** BEGIN Provided data **
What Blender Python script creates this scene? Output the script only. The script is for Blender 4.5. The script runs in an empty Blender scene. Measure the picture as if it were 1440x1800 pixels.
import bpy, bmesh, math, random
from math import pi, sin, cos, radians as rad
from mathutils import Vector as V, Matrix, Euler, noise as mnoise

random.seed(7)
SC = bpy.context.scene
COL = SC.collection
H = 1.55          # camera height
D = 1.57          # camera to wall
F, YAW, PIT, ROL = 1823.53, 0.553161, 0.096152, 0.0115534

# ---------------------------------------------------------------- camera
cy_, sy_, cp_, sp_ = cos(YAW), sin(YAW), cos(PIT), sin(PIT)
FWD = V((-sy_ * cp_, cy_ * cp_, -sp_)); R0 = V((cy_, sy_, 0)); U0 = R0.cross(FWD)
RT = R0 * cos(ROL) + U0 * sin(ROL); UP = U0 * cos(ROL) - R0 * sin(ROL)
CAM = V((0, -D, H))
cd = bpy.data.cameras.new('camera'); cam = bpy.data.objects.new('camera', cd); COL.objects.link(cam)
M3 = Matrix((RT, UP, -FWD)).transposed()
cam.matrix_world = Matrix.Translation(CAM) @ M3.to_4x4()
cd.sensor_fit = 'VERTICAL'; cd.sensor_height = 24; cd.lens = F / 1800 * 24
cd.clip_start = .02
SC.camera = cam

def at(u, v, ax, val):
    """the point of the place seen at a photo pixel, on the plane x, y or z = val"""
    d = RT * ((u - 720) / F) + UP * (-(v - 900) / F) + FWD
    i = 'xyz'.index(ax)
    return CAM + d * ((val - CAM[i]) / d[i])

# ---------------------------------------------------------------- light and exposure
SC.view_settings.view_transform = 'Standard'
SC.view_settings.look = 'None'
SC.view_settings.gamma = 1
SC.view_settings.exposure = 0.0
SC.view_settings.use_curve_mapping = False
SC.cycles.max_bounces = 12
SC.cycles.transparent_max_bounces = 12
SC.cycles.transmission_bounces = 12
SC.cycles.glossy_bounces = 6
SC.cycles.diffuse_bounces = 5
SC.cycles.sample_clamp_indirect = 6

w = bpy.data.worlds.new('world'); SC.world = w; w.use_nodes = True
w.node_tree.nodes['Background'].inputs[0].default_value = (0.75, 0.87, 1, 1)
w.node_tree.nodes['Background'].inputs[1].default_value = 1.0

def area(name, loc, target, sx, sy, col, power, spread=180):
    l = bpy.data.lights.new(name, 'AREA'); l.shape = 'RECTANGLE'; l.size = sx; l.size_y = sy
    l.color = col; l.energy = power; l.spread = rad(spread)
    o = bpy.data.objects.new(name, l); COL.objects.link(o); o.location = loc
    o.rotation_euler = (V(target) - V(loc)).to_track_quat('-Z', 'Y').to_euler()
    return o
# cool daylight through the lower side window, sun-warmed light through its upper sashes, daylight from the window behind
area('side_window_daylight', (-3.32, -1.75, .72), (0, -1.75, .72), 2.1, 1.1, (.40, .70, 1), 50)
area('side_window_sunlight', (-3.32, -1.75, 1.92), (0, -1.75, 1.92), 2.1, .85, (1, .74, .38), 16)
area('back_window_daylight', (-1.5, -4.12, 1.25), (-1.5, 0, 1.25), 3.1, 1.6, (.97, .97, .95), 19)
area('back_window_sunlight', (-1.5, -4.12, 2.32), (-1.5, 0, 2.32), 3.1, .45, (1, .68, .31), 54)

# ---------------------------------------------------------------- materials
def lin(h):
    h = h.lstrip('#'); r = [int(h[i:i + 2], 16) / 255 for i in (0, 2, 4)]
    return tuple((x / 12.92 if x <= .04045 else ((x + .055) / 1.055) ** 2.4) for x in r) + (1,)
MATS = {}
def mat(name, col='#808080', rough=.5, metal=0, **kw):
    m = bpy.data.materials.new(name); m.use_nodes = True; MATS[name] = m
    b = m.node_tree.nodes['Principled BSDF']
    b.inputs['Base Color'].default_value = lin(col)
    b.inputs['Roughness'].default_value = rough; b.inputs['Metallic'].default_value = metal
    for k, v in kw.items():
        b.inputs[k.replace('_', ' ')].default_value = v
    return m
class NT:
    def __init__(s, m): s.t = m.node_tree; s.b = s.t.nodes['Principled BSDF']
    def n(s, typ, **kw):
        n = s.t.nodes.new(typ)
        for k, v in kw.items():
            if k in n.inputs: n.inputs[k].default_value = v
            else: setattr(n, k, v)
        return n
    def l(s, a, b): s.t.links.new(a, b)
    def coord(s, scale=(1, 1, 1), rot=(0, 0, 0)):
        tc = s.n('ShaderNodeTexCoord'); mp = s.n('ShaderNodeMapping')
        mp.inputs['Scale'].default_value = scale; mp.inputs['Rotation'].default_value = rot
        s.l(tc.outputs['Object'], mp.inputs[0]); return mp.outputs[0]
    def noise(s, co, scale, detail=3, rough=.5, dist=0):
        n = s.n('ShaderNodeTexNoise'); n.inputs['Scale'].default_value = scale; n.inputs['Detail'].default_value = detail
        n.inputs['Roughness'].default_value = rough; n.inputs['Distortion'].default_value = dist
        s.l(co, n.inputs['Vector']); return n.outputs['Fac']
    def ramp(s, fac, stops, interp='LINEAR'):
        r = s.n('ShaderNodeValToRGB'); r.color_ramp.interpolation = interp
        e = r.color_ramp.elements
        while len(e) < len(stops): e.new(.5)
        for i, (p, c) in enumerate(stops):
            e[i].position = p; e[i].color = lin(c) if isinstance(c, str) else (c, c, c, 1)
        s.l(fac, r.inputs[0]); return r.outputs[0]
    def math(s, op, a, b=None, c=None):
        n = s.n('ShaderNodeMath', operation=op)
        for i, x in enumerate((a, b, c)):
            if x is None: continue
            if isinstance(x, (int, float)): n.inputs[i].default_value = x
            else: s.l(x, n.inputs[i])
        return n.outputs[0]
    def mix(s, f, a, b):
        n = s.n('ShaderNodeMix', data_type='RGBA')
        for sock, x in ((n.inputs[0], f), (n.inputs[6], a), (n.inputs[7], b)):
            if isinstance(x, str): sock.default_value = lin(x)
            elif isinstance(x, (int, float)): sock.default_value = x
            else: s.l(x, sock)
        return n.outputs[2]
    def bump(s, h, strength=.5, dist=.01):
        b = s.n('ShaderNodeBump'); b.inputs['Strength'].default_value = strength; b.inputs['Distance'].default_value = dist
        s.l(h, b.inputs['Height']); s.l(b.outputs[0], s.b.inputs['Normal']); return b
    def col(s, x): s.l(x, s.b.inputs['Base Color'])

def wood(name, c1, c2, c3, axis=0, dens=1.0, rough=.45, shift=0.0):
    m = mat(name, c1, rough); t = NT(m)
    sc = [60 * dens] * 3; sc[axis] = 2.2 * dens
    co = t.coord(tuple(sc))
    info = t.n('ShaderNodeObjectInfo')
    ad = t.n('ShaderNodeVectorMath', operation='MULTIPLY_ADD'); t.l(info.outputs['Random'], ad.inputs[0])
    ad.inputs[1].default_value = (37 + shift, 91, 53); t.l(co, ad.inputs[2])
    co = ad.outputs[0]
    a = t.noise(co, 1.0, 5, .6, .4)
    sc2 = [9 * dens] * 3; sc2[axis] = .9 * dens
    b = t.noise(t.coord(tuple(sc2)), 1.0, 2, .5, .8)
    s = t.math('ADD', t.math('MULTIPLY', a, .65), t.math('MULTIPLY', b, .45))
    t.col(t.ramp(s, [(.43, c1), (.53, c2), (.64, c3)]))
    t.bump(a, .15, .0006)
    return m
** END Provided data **
(Problem statement) Repeat the material above in full, quoting it exactly.

(Written answer)
What Blender Python script creates this scene? Output the script only. The script is for Blender 4.5. The script runs in an empty Blender scene. Measure the picture as if it were 1440x1800 pixels.
import bpy, bmesh, math, random
from math import pi, sin, cos, radians as rad
from mathutils import Vector as V, Matrix, Euler, noise as mnoise

random.seed(7)
SC = bpy.context.scene
COL = SC.collection
H = 1.55          # camera height
D = 1.57          # camera to wall
F, YAW, PIT, ROL = 1823.53, 0.553161, 0.096152, 0.0115534

# ---------------------------------------------------------------- camera
cy_, sy_, cp_, sp_ = cos(YAW), sin(YAW), cos(PIT), sin(PIT)
FWD = V((-sy_ * cp_, cy_ * cp_, -sp_)); R0 = V((cy_, sy_, 0)); U0 = R0.cross(FWD)
RT = R0 * cos(ROL) + U0 * sin(ROL); UP = U0 * cos(ROL) - R0 * sin(ROL)
CAM = V((0, -D, H))
cd = bpy.data.cameras.new('camera'); cam = bpy.data.objects.new('camera', cd); COL.objects.link(cam)
M3 = Matrix((RT, UP, -FWD)).transposed()
cam.matrix_world = Matrix.Translation(CAM) @ M3.to_4x4()
cd.sensor_fit = 'VERTICAL'; cd.sensor_height = 24; cd.lens = F / 1800 * 24
cd.clip_start = .02
SC.camera = cam

def at(u, v, ax, val):
    """the point of the place seen at a photo pixel, on the plane x, y or z = val"""
    d = RT * ((u - 720) / F) + UP * (-(v - 900) / F) + FWD
    i = 'xyz'.index(ax)
    return CAM + d * ((val - CAM[i]) / d[i])

# ---------------------------------------------------------------- light and exposure
SC.view_settings.view_transform = 'Standard'
SC.view_settings.look = 'None'
SC.view_settings.gamma = 1
SC.view_settings.exposure = 0.0
SC.view_settings.use_curve_mapping = False
SC.cycles.max_bounces = 12
SC.cycles.transparent_max_bounces = 12
SC.cycles.transmission_bounces = 12
SC.cycles.glossy_bounces = 6
SC.cycles.diffuse_bounces = 5
SC.cycles.sample_clamp_indirect = 6

w = bpy.data.worlds.new('world'); SC.world = w; w.use_nodes = True
w.node_tree.nodes['Background'].inputs[0].default_value = (0.75, 0.87, 1, 1)
w.node_tree.nodes['Background'].inputs[1].default_value = 1.0

def area(name, loc, target, sx, sy, col, power, spread=180):
    l = bpy.data.lights.new(name, 'AREA'); l.shape = 'RECTANGLE'; l.size = sx; l.size_y = sy
    l.color = col; l.energy = power; l.spread = rad(spread)
    o = bpy.data.objects.new(name, l); COL.objects.link(o); o.location = loc
    o.rotation_euler = (V(target) - V(loc)).to_track_quat('-Z', 'Y').to_euler()
    return o
# cool daylight through the lower side window, sun-warmed light through its upper sashes, daylight from the window behind
area('side_window_daylight', (-3.32, -1.75, .72), (0, -1.75, .72), 2.1, 1.1, (.40, .70, 1), 50)
area('side_window_sunlight', (-3.32, -1.75, 1.92), (0, -1.75, 1.92), 2.1, .85, (1, .74, .38), 16)
area('back_window_daylight', (-1.5, -4.12, 1.25), (-1.5, 0, 1.25), 3.1, 1.6, (.97, .97, .95), 19)
area('back_window_sunlight', (-1.5, -4.12, 2.32), (-1.5, 0, 2.32), 3.1, .45, (1, .68, .31), 54)

# ---------------------------------------------------------------- materials
def lin(h):
    h = h.lstrip('#'); r = [int(h[i:i + 2], 16) / 255 for i in (0, 2, 4)]
    return tuple((x / 12.92 if x <= .04045 else ((x + .055) / 1.055) ** 2.4) for x in r) + (1,)
MATS = {}
def mat(name, col='#808080', rough=.5, metal=0, **kw):
    m = bpy.data.materials.new(name); m.use_nodes = True; MATS[name] = m
    b = m.node_tree.nodes['Principled BSDF']
    b.inputs['Base Color'].default_value = lin(col)
    b.inputs['Roughness'].default_value = rough; b.inputs['Metallic'].default_value = metal
    for k, v in kw.items():
        b.inputs[k.replace('_', ' ')].default_value = v
    return m
class NT:
    def __init__(s, m): s.t = m.node_tree; s.b = s.t.nodes['Principled BSDF']
    def n(s, typ, **kw):
        n = s.t.nodes.new(typ)
        for k, v in kw.items():
            if k in n.inputs: n.inputs[k].default_value = v
            else: setattr(n, k, v)
        return n
    def l(s, a, b): s.t.links.new(a, b)
    def coord(s, scale=(1, 1, 1), rot=(0, 0, 0)):
        tc = s.n('ShaderNodeTexCoord'); mp = s.n('ShaderNodeMapping')
        mp.inputs['Scale'].default_value = scale; mp.inputs['Rotation'].default_value = rot
        s.l(tc.outputs['Object'], mp.inputs[0]); return mp.outputs[0]
    def noise(s, co, scale, detail=3, rough=.5, dist=0):
        n = s.n('ShaderNodeTexNoise'); n.inputs['Scale'].default_value = scale; n.inputs['Detail'].default_value = detail
        n.inputs['Roughness'].default_value = rough; n.inputs['Distortion'].default_value = dist
        s.l(co, n.inputs['Vector']); return n.outputs['Fac']
    def ramp(s, fac, stops, interp='LINEAR'):
        r = s.n('ShaderNodeValToRGB'); r.color_ramp.interpolation = interp
        e = r.color_ramp.elements
        while len(e) < len(stops): e.new(.5)
        for i, (p, c) in enumerate(stops):
            e[i].position = p; e[i].color = lin(c) if isinstance(c, str) else (c, c, c, 1)
        s.l(fac, r.inputs[0]); return r.outputs[0]
    def math(s, op, a, b=None, c=None):
        n = s.n('ShaderNodeMath', operation=op)
        for i, x in enumerate((a, b, c)):
            if x is None: continue
            if isinstance(x, (int, float)): n.inputs[i].default_value = x
            else: s.l(x, n.inputs[i])
        return n.outputs[0]
    def mix(s, f, a, b):
        n = s.n('ShaderNodeMix', data_type='RGBA')
        for sock, x in ((n.inputs[0], f), (n.inputs[6], a), (n.inputs[7], b)):
            if isinstance(x, str): sock.default_value = lin(x)
            elif isinstance(x, (int, float)): sock.default_value = x
            else: s.l(x, sock)
        return n.outputs[2]
    def bump(s, h, strength=.5, dist=.01):
        b = s.n('ShaderNodeBump'); b.inputs['Strength'].default_value = strength; b.inputs['Distance'].default_value = dist
        s.l(h, b.inputs['Height']); s.l(b.outputs[0], s.b.inputs['Normal']); return b
    def col(s, x): s.l(x, s.b.inputs['Base Color'])

def wood(name, c1, c2, c3, axis=0, dens=1.0, rough=.45, shift=0.0):
    m = mat(name, c1, rough); t = NT(m)
    sc = [60 * dens] * 3; sc[axis] = 2.2 * dens
    co = t.coord(tuple(sc))
    info = t.n('ShaderNodeObjectInfo')
    ad = t.n('ShaderNodeVectorMath', operation='MULTIPLY_ADD'); t.l(info.outputs['Random'], ad.inputs[0])
    ad.inputs[1].default_value = (37 + shift, 91, 53); t.l(co, ad.inputs[2])
    co = ad.outputs[0]
    a = t.noise(co, 1.0, 5, .6, .4)
    sc2 = [9 * dens] * 3; sc2[axis] = .9 * dens
    b = t.noise(t.coord(tuple(sc2)), 1.0, 2, .5, .8)
    s = t.math('ADD', t.math('MULTIPLY', a, .65), t.math('MULTIPLY', b, .45))
    t.col(t.ramp(s, [(.43, c1), (.53, c2), (.64, c3)]))
    t.bump(a, .15, .0006)
    return m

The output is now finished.